海の女王はイワンのお願いに快く応じて、指輪をくれる。なぜかな??

イワンの帰りを座って待つ王と姫君。姫君はひまつぶしに王に踊ろうと誘い、踊り始めるが、王様はまったくついていけない。しまいには、姫君に振り回され、よれよれに。

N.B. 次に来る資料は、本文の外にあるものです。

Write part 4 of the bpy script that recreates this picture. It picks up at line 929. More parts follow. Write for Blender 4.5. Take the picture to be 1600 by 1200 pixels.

イワンが指輪を持って帰ると、さっさと取り上げられ、王様は姫に差し出すが、姫は不服そう。私と結婚する人はカッコよくなくっちゃ!
いたずらっぽい笑みを浮かべて、姫君は「あそこに入るとかっこ良く変身できるのよ」出てきたのは水の入った水槽?
王がお水に触れてみると、それはすごく熱い熱湯だった!侍従は王様にイワンで試してみることを提言。無理やりイワンを水槽に落としてしまう。大変だ!けど、仔馬の魔法でイワンは熱湯の中でも無事で、しかもどんどん姿がかわっていく。・・・ってシャツを着替えるのだが、水の向こうとは言え、生着替えがもろに見える・・・と思ったら、それをカバーすべく、仔馬は水槽の前で大ジャンプを繰り返す。ここはポポフ君の見せ所。
水槽から出てきたら、イワンはハンサムで高貴な王子様に変身!(・・・なのだが、この変化は上着と王様帽子だけではちょっとわかりにくかった。直前の衣装が結構良過ぎるのだ。もっとボロボロならギャップも大きかっただろう。)
これを見た王様も自分も!と水槽に飛び込むが、魔法のかかっていない王様は熱湯で溺れ死んでしまう。この死に方はちょっと残酷。王様のキャラはかわいらしく描かれていたので、死んでしまうという設定は観客からするとかわいそうになってしまうのだ。しかし、この死にっぷりは見事。かなり長い間ガラスに断末魔の顔をくっつけたまま微動だにしないのだ。それがまた、同情を誘ってしまう。
侍従は王様が死んでしまった直後は良い気味だと笑っているように見えた。が、人々が悲しむにつれて、侍従も涙をぬぐう。
そして、王様はイワン!と思い直し後を追う。

イワンと姫君の幸せいっぱいのPDD。
緑の衣装のコールドの踊り
姫君のソロ。ソーモワのピケターン~連続シェネは超高速
姫君にうながされ、照れながらイワンのソロ。踊りだすけど、いいところでストップして、「もう1回やるね」を2回。
最後はピルエット・ア・ラ・スコンド炸裂。

で、気がつくとエンディングになっていた。
音楽が続く中、レヴェランスが続く。死んでしまった王様も登場して、ちょっとなごむ。
最後は2人が玉座の上から大きく手を振って大団円。